In contradistinction to this view of culture as affirmative is the recognition by critical inquirers that culture is not a realm apart from the give-and-take of everyday society but mirrors its contradictions and oppressions. More than once we have recalled Marx’s tenet: social being determines consciousness, not the other way round. Consequendy, the Violence that founded and continues through our social history is also a violence against consciousness’ (Brenkman 1987, p. 4).

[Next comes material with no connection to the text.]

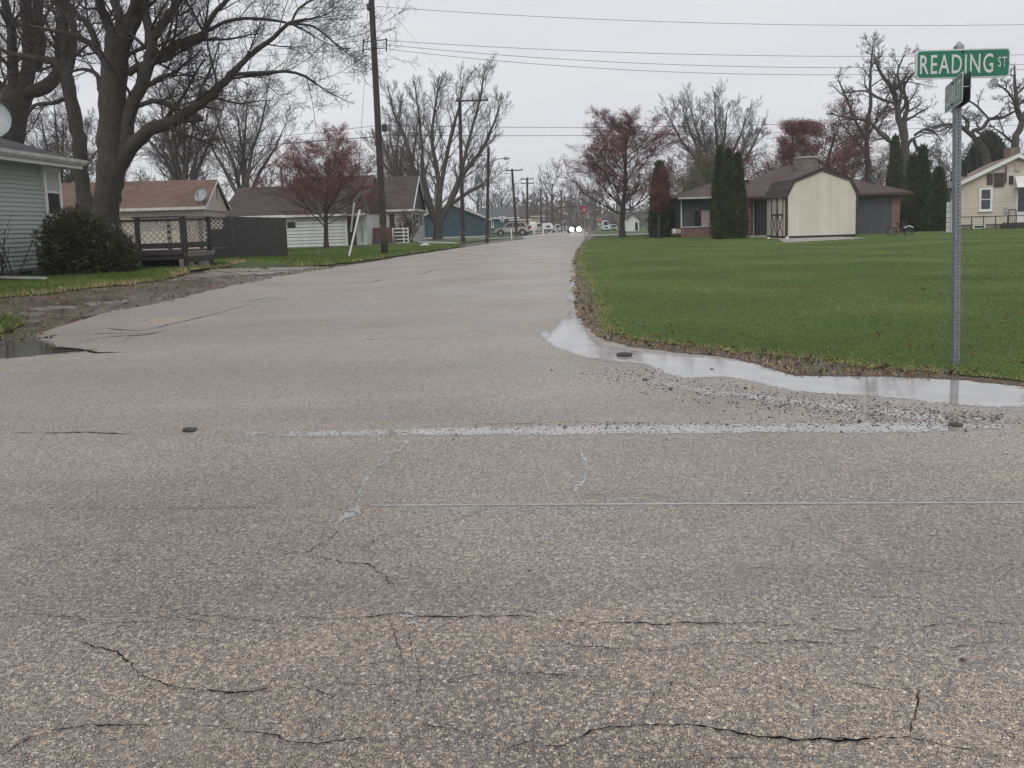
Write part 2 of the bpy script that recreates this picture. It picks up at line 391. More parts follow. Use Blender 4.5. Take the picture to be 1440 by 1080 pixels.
def blademat():
    m, nt, b = newmat('grass_blade')
    at = nt.nodes.new('ShaderNodeAttribute'); at.attribute_name = 'tone'
    c = ramp(nt, at.outputs['Fac'], [(0.0, (0.08, 0.13, 0.024)), (0.45, (0.125, 0.195, 0.036)), (0.82, (0.21, 0.285, 0.068)), (0.9, (0.34, 0.28, 0.15)), (1.0, (0.45, 0.36, 0.22))])
    n = noise(nt, coords(nt, (0.5, 1.0, 1)), 0.42, 6, 0.62)
    c = mixc(nt, 1.0, c, ramp(nt, n, [(0.36, (0.70, 0.80, 0.72)), (0.5, (1.06, 1.04, 1.0)), (0.64, (1.60, 1.34, 1.45))]), 'MULTIPLY')
    c = mixc(nt, ramp(nt, noise(nt, coords(nt, (0.6, 1.6, 1)), 0.9, 5, 0.7), [(0.57, 0.0), (0.72, 0.6)]), c, (0.23, 0.20, 0.10))
    nt.links.new(c, b.inputs['Base Color']); b.inputs['Roughness'].default_value = 0.55
    b.inputs['Specular IOR Level'].default_value = 0.3
    return m
MAT['blade'] = blademat()
def pebblemat():
    m, nt, b = newmat('pebble')
    at = nt.nodes.new('ShaderNodeAttribute'); at.attribute_name = 'tone'
    nt.links.new(ramp(nt, at.outputs['Fac'], [(0, (0.025, 0.022, 0.02)), (0.4, (0.07, 0.06, 0.053)), (0.75, (0.15, 0.125, 0.10)), (1, (0.3, 0.27, 0.24))]), b.inputs['Base Color'])
    b.inputs['Roughness'].default_value = 0.35
    return m
MAT['pebble'] = pebblemat()
def emit(name, col, s):
    m, nt, b = newmat(name)
    n = noise(nt, coords(nt), 8, 1)
    nt.links.new(ramp(nt, n, [(0.3, tuple(c * 0.95 for c in col)), (0.7, col)]), b.inputs['Emission Color'])
    b.inputs['Emission Strength'].default_value = s
    return m
MAT['lamp'] = emit('lamp', (1, 0.97, 0.92), 30)

# ------------------------------------------------------------------ object helpers
def tag(o, label=None, cat=None, group=None, kind=None):
    if label: o['label'] = label
    if cat: o['category'] = cat
    if group: o['group'] = group
    if kind: o['kind'] = kind
    return o
def thing(name, label, cat, loc=(0, 0, 0), group=None):
    o = bpy.data.objects.new(name, None); COL.objects.link(o)
    o.location = loc; o.empty_display_size = 0.3
    return tag(o, label, cat, group)
def wpos(o):
    p = Vector((0, 0, 0))
    while o is not None: p += o.location; o = o.parent
    return p
def link(name, me, mat, parent=None, loc=None):
    o = bpy.data.objects.new(name, me); COL.objects.link(o)
    if mat and not me.materials: me.materials.append(MAT[mat] if isinstance(mat, str) else mat)
    if parent: o.parent = parent
    if loc is not None: o.location = loc
    return o
def copy_thing(o, loc, label=None, scale=None, rz=None, parent=None):
    c = o.copy(); COL.objects.link(c)
    if parent is None:
        c.location = loc
        if scale: c.scale = scale
        if rz is not None: c.rotation_euler = (0, 0, rz)
        if label: c['label'] = label
    else: c.parent = parent
    for ch in o.children: copy_thing(ch, None, parent=c)
    return c

class MB:
    def __init__(s): s.v = []; s.f = []
    def add(s, v, f):
        n = len(s.v); s.v += [tuple(p) for p in v]; s.f += [tuple(i + n for i in q) for q in f]; return s
    def obox(s, o, a, b, c):
        o, a, b, c = Vector(o), Vector(a), Vector(b), Vector(c)
        v = [o, o + a, o + a + b, o + b, o + c, o + a + c, o + a + b + c, o + b + c]
        f = [(0, 3, 2, 1), (4, 5, 6, 7), (0, 1, 5, 4), (1, 2, 6, 5), (2, 3, 7, 6), (3, 0, 4, 7)]
        if a.cross(b).dot(c) < 0: f = [q[::-1] for q in f]
        return s.add(v, f)
    def box(s, x0, x1, y0, y1, z0, z1):
        return s.obox((x0, y0, z0), (x1 - x0, 0, 0), (0, y1 - y0, 0), (0, 0, z1 - z0))
    def beam(s, p0, p1, w, h, up=(0, 0, 1)):
        p0, p1 = Vector(p0), Vector(p1); d = p1 - p0; n = d.normalized()
        u = Vector(up); a = n.cross(u)
        if a.length < 1e-3: a = n.cross(Vector((0, 1, 0)))
        a.normalize(); b = a.cross(n).normalized()
        return s.obox(p0 - a * w / 2 - b * h / 2, d, a * w, b * h)
    def prism(s, poly, off):
        poly = [Vector(p) for p in poly]; off = Vector(off); n = len(poly)
        v = poly + [p + off for p in poly]
        nrm = Vector((0, 0, 0))
        for i in range(n): nrm += (poly[i] - poly[0]).cross(poly[(i + 1) % n] - poly[0])
        f = [tuple(range(n))[::-1], tuple(range(n, 2 * n))] + [(i, (i + 1) % n, (i + 1) % n + n, i + n) for i in range(n)]
        if nrm.dot(off) < 0: f = [q[::-1] for q in f]
        return s.add(v, f)
    def cyl(s, p0, p1, r0, r1=None, n=10, cap=True):
        if r1 is None: r1 = r0
        p0, p1 = Vector(p0), Vector(p1); d = (p1 - p0).normalized()
        a = d.cross(Vector((0, 0, 1)))
        if a.length < 1e-3: a = Vector((1, 0, 0))
        a.normalize(); b = d.cross(a)
        v = []
        for p, r in ((p0, r0), (p1, r1)):
            for i in range(n):
                t = 2 * math.pi * i / n; v.append(p + a * r * math.cos(t) + b * r * math.sin(t))
        f = [(i, (i + 1) % n, (i + 1) % n + n, i + n) for i in range(n)]
        if cap: f += [tuple(range(n))[::-1], tuple(range(n, 2 * n))]
        return s.add(v, f)
    def path(s, pts, r, n=6):
        for a, b in zip(pts, pts[1:]): s.cyl(a, b, r, r, n)
        return s
    def build(s, name, mat, parent=None, smooth=False, bevel=0.0):
        me = bpy.data.meshes.new(name)
        off = wpos(parent) if parent else Vector((0, 0, 0))
        me.from_pydata([Vector(p) - off for p in s.v], [], s.f)
        if bevel:
            bm = bmesh.new(); bm.from_mesh(me)
            bmesh.ops.bevel(bm, geom=bm.edges[:], offset=bevel, segments=2, affect='EDGES', clamp_overlap=True)
            bm.to_mesh(me); bm.free()
        if smooth: me.shade_smooth()
        me.update()
        return link(name, me, mat, parent)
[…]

This is why criticalists cannot share the unalloyed confidence interpretivists tend to place in accounts of experience turned up by their research. Where most interpretivists today embrace such accounts as descriptions of authentic ‘lived experience’, critical researchers hear in them the voice of an inherited tradition and a prevailing culture. John Dewey (1929, p. 34) alerted us to that voice many decades ago. Our experience ‘seems to be fresh, naive empirical material’. Yet, Dewey warns us, it is ‘filled with interpretations, classifications, due to sophisticated thought’. It ‘is already overlaid and saturated with the products of the reflection of past generations and by-gone ages’. According to Dewey, these ‘incorporated results of past reflection’ are likely to Obfuscate and distort’ unless they are detected. Criticalists make a sustained effort to detect them. In addition, they emphasise, as Dewey did not, that the tradition echoing though personal accounts of experience is a tradition founded on exploitation and resounds with overtones of domination and unfreedom. Where most intepretivists are content to adopt a professedly uncritical stance vis-a-vis the culture they are exploring—indeed, may demand such a stance—criticalists insist that the culture and the accounts it informs be radically called into question.

Critical inquiry may be as radical as Adorno’s negative dialectics or Freire’s movement towards conscientisation—or it may not. The spirit of social critique, as we have seen, expresses itself in many ways. Through all this diversity, however, critical inquiry remains a form of praxis—a search for knowledge, to be sure, but always emancipatory knowledge, knowledge in the context of action and the search for freedom.

It is in this mood of critical reflection on social reality in readiness to take action for change that critical researchers come to the tasks of human inquiry.